Dobry krem za dobrą cenę
Krem nawilżający Eco Cosmetics na dzień, czyli marki, której szampon i odżywkę już na sobie sprawdziłam również jest wart uwagi. Nie podrażnia skóry, w 100 % składa się z ze składników pochodzenia naturalnego, a w 17% w upraw ekologicznych. Zawiera wyciąg z liści winogron, olej sojowy, ekstrakt z pestek granatu, olej jojoba, masło shea i szereg innych. Dobroci w tym kremie jest pod dostatkiem, dlatego warto się nim zainteresować, szczególnie, że jest produktem nie testowanym na zwierzętach, a i jego cena jest zupełnie rozsądna. Za tubkę pojemności 50 ml zapłacimy ok. 34 zł.
Kolejne polskie marki godne polecenia to Sylveco i Biolaven pochodzące od tego samego rzeszowskiego producenta.
Ta pierwsza w wielu kremach bazuje na ekstrakcie z kory, czyli betulinie, która łagodzi podrażnienia i pobudza regenerację.
Druga wykorzystuje dobroczynne działanie olejku lawendowego, wspomagając się olejem z pestek winogron i witaminą E.
Składniki wykorzystane w kremach są pochodzenia naturalnego, bez parabenów i silikonów, ale producent nie chwali się ich ekologicznym rodowodem. Weganie mogą jednak przyklasnąć, bo kremy nie są testowane na zwierzętach. Do tego stosunkowo niska cena tym bardziej zachęca do wypróbowania któregoś z produktów. Sylveco 29,95 zł za 50 ml, Biolaven krem na dzień 24,90 zł za 50 ml.
Krem domowej roboty
Powodowana chęcią ukręcenia swojej mikstury wykorzystałam to, co mam w szafce i stworzyłam krem na miarę własnych możliwości. Co jest w środku:
– olej ze słodkich migdałów (eko)
– olej z pestek moreli (eko)
– kwas hialuronowy
– prowitamina B5
– eko-konserwant
– żel aloesowy (eko)
– baza do kremów (eko)
Krem jest dość minimalistyczny w składzie, ale oleje skutecznie nawilżają i pielęgnują skórę, Co dla mnie wyjątkowo ważne, mój specyfik nie podrażnia, a przy jego produkcji nie ucierpiało żadne zwierzę. Co więcej, kot wręcz czerpał przyjemność z obserwowania moich poczynań.

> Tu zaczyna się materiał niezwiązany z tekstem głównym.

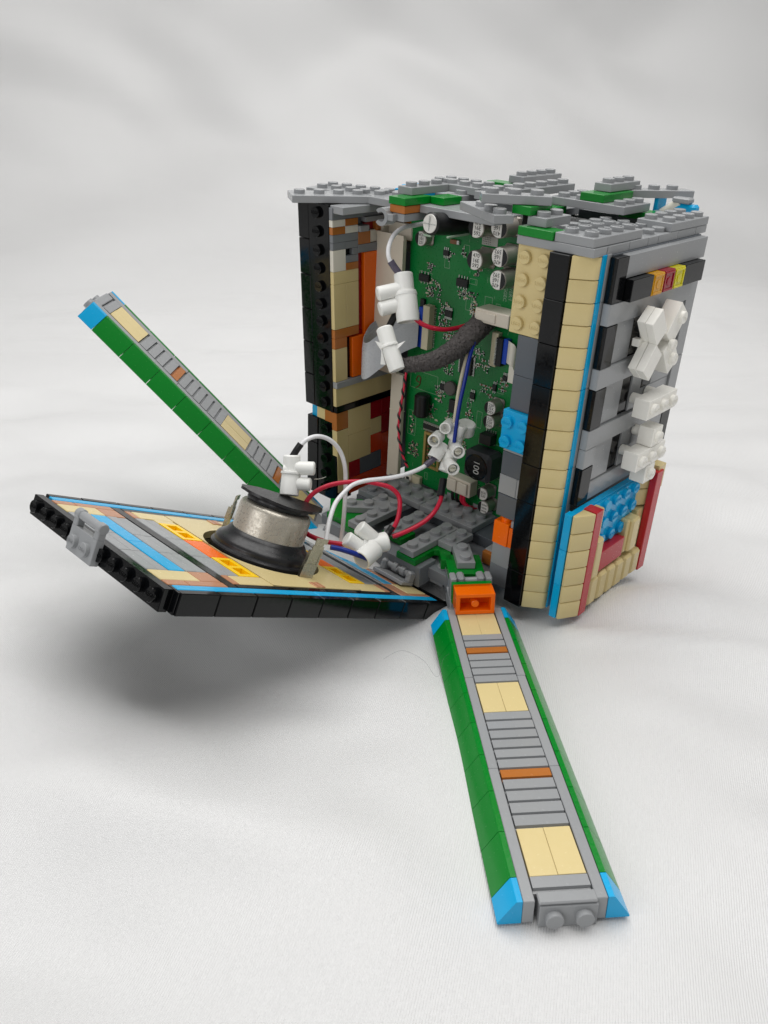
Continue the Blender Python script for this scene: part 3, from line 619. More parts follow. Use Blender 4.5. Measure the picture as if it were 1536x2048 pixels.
bb(BX, 'front_sill', MG, (-101, -14.2, -4.5), (-43.6, -3, B0 - 6.5)); q = MB(); q.box((-43.4, -7, -4), (-36, 1, 2.4)); q.stud((-39.6, -3, 2.4), '+z'); q.build('front_sill', GR, BX)
bb(BX, 'floor_brick', DG, (-60, 2, -2), (-44, 12, 8.5)); bb(BX, 'floor_brick', DG, (-78, 24, 3.4), (-22, 44, 8.7)); bb(BX, 'floor_brick', DG, (-108, 12, 3.4), (-80, 40, 8.7)); bb(BX, 'nougat_brick', NG, (-30, 12, 4), (-20.4, 22, 10))
fp(GR, -30, -20.4, 14, 30, B0 - 1.5)
# corner lugs where the arms are hinged
r1_ = math.radians(46.2)
def lugp(nm, m, size, loc, rz, **k): return piece(BX, nm, m, size, loc, rz=rz, **k)
lugp('green_tile', GN, (15.6, 16, 3.2), (-29.1, -12.4, 5.6), r1_); lugp('grey_brick', MG, (15.6, 24, 9.4), (-29.1, -12.4, -4), r1_)
lugp('plate', GR, (7.9, 16, 3.2), (-29.1, -7.0, 8.8), math.radians(47.5), sd='+z', st=((4, 4), (4, 12)))
lugp('green_tile', GN, (5, 14, 5), (-38.5, -6, 3.8), r1_); lugp('green_tile', GN, (7, 10, 3.2), (-46.5, -2, 5.6), r1_)
lugp('green_tile', GN, (15.6, 16, 3.2), (-113.3, -0.8, 5.6), -r1_); lugp('grey_brick', MG, (15.6, 16, 9.4), (-113.3, -.8, -4), -r1_)
lugp('plate', GR, (24, 7.9, 3.2), (-98.4, -7.0, 8.8), math.radians(42), sd='+z', st=((4, 4), (12, 4)))

# --- studded top
T0 = 144.0
def top(m, u0, u1, v0, v1, lay, **k): return fp(m, u0, u1, v0, v1, T0 + 3.2 * lay, **k)
def topr(m, o, ang, L_, W_, lay, st, nm='plate', th=3.2): return piece(BX, nm, m, (L_, W_, th), (o[0], o[1], T0 + 3.2 * lay - th), rz=ang, sd='+z', st=tuple(st))
# left group
topr(GR, (-134.9, -5.6), math.atan2(28.7, 19.4), 34.6, 15.8, 1, [(4.2 + 8.6 * k, 7.0) for k in range(4)])
topr(GR, (-151, 17.2), math.radians(15), 40, 22, 1, [(6 + 7.4 * i, 4.5 + 9.5 * j) for i in range(5) for j in range(2)])
bb(BX, 'plate', GR, (-117, 22, 144), (-98, 44, 147.2)); q = MB(); q.box((-124, 30, 144.1), (-98, 50, 147.1), .15); [q.stud((-119 + 8 * i, 35, 147.1), '+z') for i in range(2)]; q.build('plate', GR, BX)
bb(BX, 'plate', GR, (-123, 5.4, 140.6), (-115, 42, 143.9))
piece(BX, 'plate', AZ, (18, 16, 3.2), (-128, 52, 144.2), sd='+z', st=((4, 4), (12, 4), (4, 12), (12, 12)))
# front centre stack with the clip
bb(BX, 'clip_plate', GR, (-95, 14.6, 140.8), (-88.6, 30.6, 144)); bb(BX, 'nougat_brick', NG, (-96.8, 14.4, 144.05), (-88.4, 30.8, 147.2)); bb(BX, 'green_tile', GN, (-97.2, 14, 147.25), (-88, 31, 150.4))
q = MB(); c_ = Vector((-98.9, 15, 141.9)); pr = []
for k in range(13):
    an = math.radians(-140 + 280 * k / 12); pr.append((c_.x + 3.7 * math.cos(an), c_.z + 3.7 * math.sin(an)))
inn_ = [(c_.x + 2.1 * math.cos(math.radians(-140 + 280 * k / 12)), c_.z + 2.1 * math.sin(math.radians(-140 + 280 * k / 12))) for k in range(13)]
for k in range(12):
    a, b_, c, d = pr[k], pr[k + 1], inn_[k + 1], inn_[k]
    q.add([(x, y, z_) for y in (11.6, 17.6) for x, z_ in (a, b_, c, d)], [(0, 1, 2, 3), (7, 6, 5, 4), (0, 4, 5, 1), (2, 6, 7, 3), (1, 5, 6, 2), (0, 3, 7, 4)])
q.box((-96.2, 11.8, 140.9), (-92.4, 17.4, 143.6), .2); q.build('clip', GR, BX)
top(GR, -100, -92, 22.5, 55.5, 3); top(GN, -88, -80.5, 30, 42, 2, st=()); top(GR, -88.6, -80.6, 42.5, 58.5, 2); bb(BX, 'plate', GR, (-88.5, 24, 144), (-50, 44, 147.15)); bb(BX, 'green_tile', GN, (-89, 31, 147.3), (-86, 44, 150.3))
dA = math.atan2(17, 18.5); eA = math.atan2(-13.6, 23.5)
topr(GR, (-35.6, -5.5), dA, 25, 7.8, 5, [(4 + 8 * k, 4) for k in range(3)])
topr(GR, (-57.4, 10.6), eA, 32, 8, 3, [(12 + 8 * k, 4) for k in range(3)])
bb(BX, 'green_tile', GN, (-28.5, 3.4, 153.65), (-20.5, 17.5, 156.75)); top(GR, -22.3, -14.2, 4.6, 20.6, 3)
bb(BX, 'green_tile', GN, (-23.6, 1.2, 147.25), (-8.8, 9, 150.4)); top(GR, -8.7, 6.9, 2, 36, 2, text=True)
bb(BX, 'plate', GR, (-24, 2, 144), (7.6, 10.6, 147.2)); 
for a, b_ in ((10.7, 26), (26.1, 40), (40.1, 48), (48.1, 64), (64.1, 80), (80.1, 90)): bb(BX, 'plate', GR, (-4, a, 144), (7.6, b_, 147.2))
q = MB(); q.box((-24, 11, 144.05), (-4.1, 62, 147.1), .1)
for i in range(3):
    for j in range(6): q.stud((-20.6 + 7.8 * i, 18 + 8 * j, 147.1), '+z')
q.build('plate', GR, BX)
q = MB(); [q.stud((3.1, 47.5 + 8 * k, 147.15), '+z') for k in range(2)]; q.box((-.5, 44, 147.1), (6.8, 45, 147.25), .02); q.build('stud_pair', GR, BX)
top(GR, -7.2, 7.6, 57.6, 90, 2, text=False)
top(GR, -47, -13, 57.5, 79, 3); top(GN, -34, -23, 58.5, 82.5, 4, st=()); top(GR, -33, -25.2, 67, 91.5, 5); bb(BX, 'green_tile', GN, (-24, 74, 147.3), (-7.6, 84, 150.3)); bb(BX, 'green_tile', GN, (-48, 52, 147.3), (-40, 60, 150.3))
topr(GR, (-25, 84), math.radians(57), 30, 8, 4, [(4 + 8.6 * k, 4) for k in range(3)])
top(GR, -82, -73.6, 77, 108, 4); top(GN, -92, -80, 74, 82, 3, st=()); top(GR, -57.4, -49.4, 39, 80, 4); top(GR, -104, -76, 47, 63, 3); top(GR, -73, -66, 40, 80, 3, st=[(3.5, 4 + 8 * k) for k in range(5)])
bb(BX, 'plate', MG, (-112, 60, 144), (-48, 88, 147.1)); bb(BX, 'beam', BK, (-48, 47, 144), (-25, 57, 147.1)); bb(BX, 'beam', DG, (-46, 80, 140), (-8, 84, 147))
# rear fittings that show past the right end
bb(BX, 'azure_plate', AZ, (-12, 96, 149.4), (-1.5, 101, 152.7), bev=.9); bb(BX, 'grey_brick', GR, (-12, 95, 152.8), (-4, 100, 155.2), bev=.6); bb(BX, 'azure_plate', AZ, (-20, 96, 144), (-18, 104, 155)); q = MB(); q.cyl((-17, 98, 147), (-9, 98, 153), 2.2, 16); q.build('rear_clip', WHD, BX); bb(BX, 'grey_brick', GR, (-18, 88.2, 140), (-4, 96, 149))

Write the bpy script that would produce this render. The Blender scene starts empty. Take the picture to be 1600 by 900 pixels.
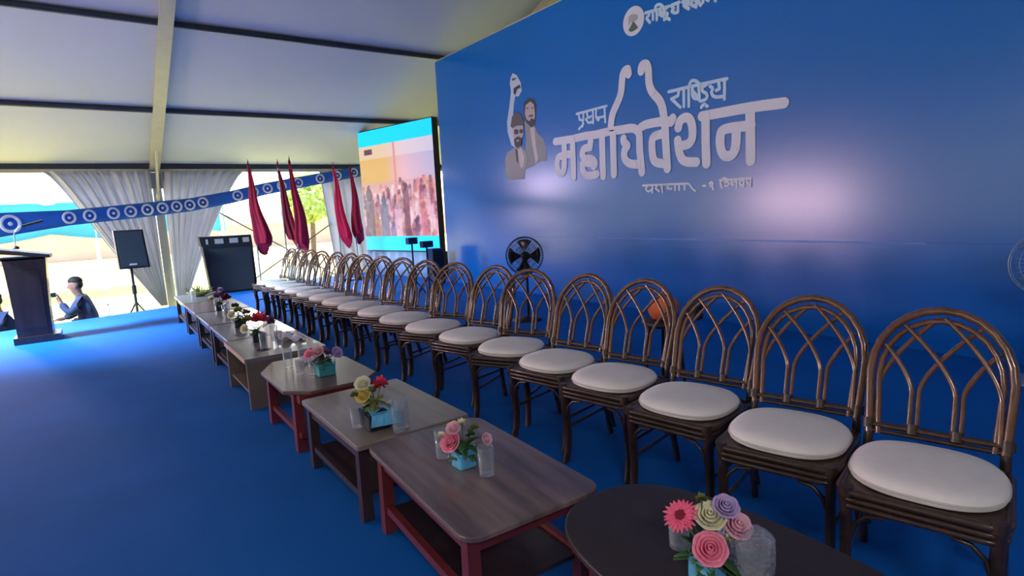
import bpy, bmesh, math, random, json
from mathutils import Vector, Matrix
PI = math.pi
random.seed(7)
scn = bpy.context.scene
COL = scn.collection

# ------------------------------------------------------------ camera, world, sun, exposure
F_PX, YAW, PITCH, ROLL, CAM_H = 891.63, 0.62235933, 0.13823786, 0.05071136, 1.43
def camera():
    cy, sy, cp, sp = math.cos(YAW), math.sin(YAW), math.cos(PITCH), math.sin(PITCH)
    f = Vector((sy*cp, cy*cp, -sp)); r = Vector((cy, -sy, 0)); d = f.cross(r)
    c, s = math.cos(ROLL), math.sin(ROLL)
    right = r*c + d*s; down = d*c - r*s
    cam = bpy.data.cameras.new('camera'); o = bpy.data.objects.new('camera', cam); COL.objects.link(o)
    cam.sensor_width = 36; cam.lens = 36*F_PX/1600; cam.clip_start = .02; cam.clip_end = 600
    m = Matrix((right, -down, -f)).transposed().to_4x4(); m.translation = (0, 0, CAM_H)
    o.matrix_world = m; scn.camera = o
camera()
scn.view_settings.view_transform = 'Standard'; scn.view_settings.look = 'None'
scn.view_settings.gamma = 1; scn.view_settings.use_curve_mapping = False
scn.view_settings.exposure = 0.65
SUN_EL, SUN_ROT = 50, 20
def world():
    w = bpy.data.worlds.new('world'); scn.world = w; w.use_nodes = True
    n = w.node_tree.nodes; l = w.node_tree.links; n.clear()
    s = n.new('ShaderNodeTexSky'); s.sky_type = 'NISHITA'; s.sun_disc = False
    s.sun_elevation = math.radians(SUN_EL); s.sun_rotation = math.radians(SUN_ROT); s.dust_density = 4
    b = n.new('ShaderNodeBackground'); b.inputs['Strength'].default_value = .8
    o = n.new('ShaderNodeOutputWorld'); l.new(s.outputs[0], b.inputs[0]); l.new(b.outputs[0], o.inputs[0])
world()
def lamp(kind, name, loc, energy, color=(1, 1, 1), target=None, **k):
    d = bpy.data.lights.new(name, kind); d.energy = energy; d.color = color
    for a, b in k.items(): setattr(d, a, b)
    o = bpy.data.objects.new(name, d); COL.objects.link(o); o.location = loc
    if target is not None:
        o.rotation_euler = (Vector(target)-Vector(loc)).to_track_quat('-Z', 'Y').to_euler()
    return o
_el, _az = math.radians(SUN_EL), math.radians(35)
lamp('SUN', 'sun', (0, 0, 30), 9.0, (1, .93, .8), target=Vector((0, 0, 30))-Vector((math.sin(_az)*math.cos(_el), math.cos(_az)*math.cos(_el), math.sin(_el))), angle=.02)

# ------------------------------------------------------------ helpers
def lin(c):
    return tuple((x/255/12.92 if x/255 <= .04045 else ((x/255+.055)/1.055)**2.4) for x in c)
MATS = {}
def mat(name, rgb, rough=.6, metal=0, var=0, scale=8, stretch=(1, 1, 1), bump=0, spec=.5, emit=0, coat=0, rgb2=None, trans=0, ior=1.45, alpha=1, translucent=0, sheen=0, vcol=False):
    m = bpy.data.materials.new(name); m.use_nodes = True; MATS[name] = m
    nt = m.node_tree; n = nt.nodes; l = nt.links; b = n['Principled BSDF']
    c = lin(rgb) + (1,)
    b.inputs['Base Color'].default_value = c
    b.inputs['Roughness'].default_value = rough; b.inputs['Metallic'].default_value = metal
    b.inputs['Specular IOR Level'].default_value = spec; b.inputs['IOR'].default_value = ior
    b.inputs['Coat Weight'].default_value = coat; b.inputs['Transmission Weight'].default_value = trans
    b.inputs['Alpha'].default_value = alpha
    b.inputs['Sheen Weight'].default_value = sheen
    if emit:
        b.inputs['Emission Color'].default_value = c; b.inputs['Emission Strength'].default_value = emit
    if vcol:
        a = n.new('ShaderNodeVertexColor'); a.layer_name = 'col'
        l.new(a.outputs[0], b.inputs['Emission Color']); b.inputs['Emission Strength'].default_value = emit or 1
        b.inputs['Base Color'].default_value = (.01, .01, .01, 1)
    if var or bump:
        tc = n.new('ShaderNodeTexCoord'); mp = n.new('ShaderNodeMapping'); mp.inputs['Scale'].default_value = stretch
        nz = n.new('ShaderNodeTexNoise'); nz.inputs['Scale'].default_value = scale; nz.inputs['Detail'].default_value = 5
        l.new(tc.outputs['Object'], mp.inputs[0]); l.new(mp.outputs[0], nz.inputs['Vector'])
        if var:
            r = n.new('ShaderNodeValToRGB'); r.color_ramp.elements[0].position = .3; r.color_ramp.elements[1].position = .7
            if rgb2: r.color_ramp.elements[0].color = c; r.color_ramp.elements[1].color = lin(rgb2)+(1,)
            else:
                r.color_ramp.elements[0].color = tuple(x*(1-var) for x in c[:3])+(1,)
                r.color_ramp.elements[1].color = tuple(min(1, x*(1+var)) for x in c[:3])+(1,)
            l.new(nz.outputs[0], r.inputs[0]); l.new(r.outputs[0], b.inputs['Base Color'])
        if bump:
            bp = n.new('ShaderNodeBump'); bp.inputs['Strength'].default_value = bump; bp.inputs['Distance'].default_value = .02
            l.new(nz.outputs[0], bp.inputs['Height']); l.new(bp.outputs[0], b.inputs['Normal'])
    if translucent:
        t = n.new('ShaderNodeBsdfTranslucent'); t.inputs[0].default_value = c
        mx = n.new('ShaderNodeMixShader'); mx.inputs[0].default_value = translucent
        l.new(b.outputs[0], mx.inputs[1]); l.new(t.outputs[0], mx.inputs[2]); l.new(mx.outputs[0], n['Material Output'].inputs[0])
    return m
M = lambda k: MATS[k]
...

Ergo: warto poeksperymentować w łazience po to, by znaleźć najlepszy dla siebie krem. Walczmy o próbki w specjalistycznych drogeriach, piszmy do producenta albo próbujmy u znajomych. Dobra jakość kremu przekłada się na szczęście naszej skóry. Pamiętaj tylko, by dla urody sprawdzać pochodzenie składników i etyczne metody produkcji. Ostrożności nigdy za wiele.
Ciekawe, jakie Wy macie swoje ulubione kremy na bazie naturalnych składników. Napiszcie o tym na mojego maila lub zamieście komentarz pod tym wpisem. Chętnie poznam Wasze kosmetyczne wskazówki.
1 Comment
Bardzo ciekawy produkt! Robiłam dla siebie serum olejowo-witaminowe, ale chętnie wypróbuję tego syberyjskiego również. Dzięki za polecenie!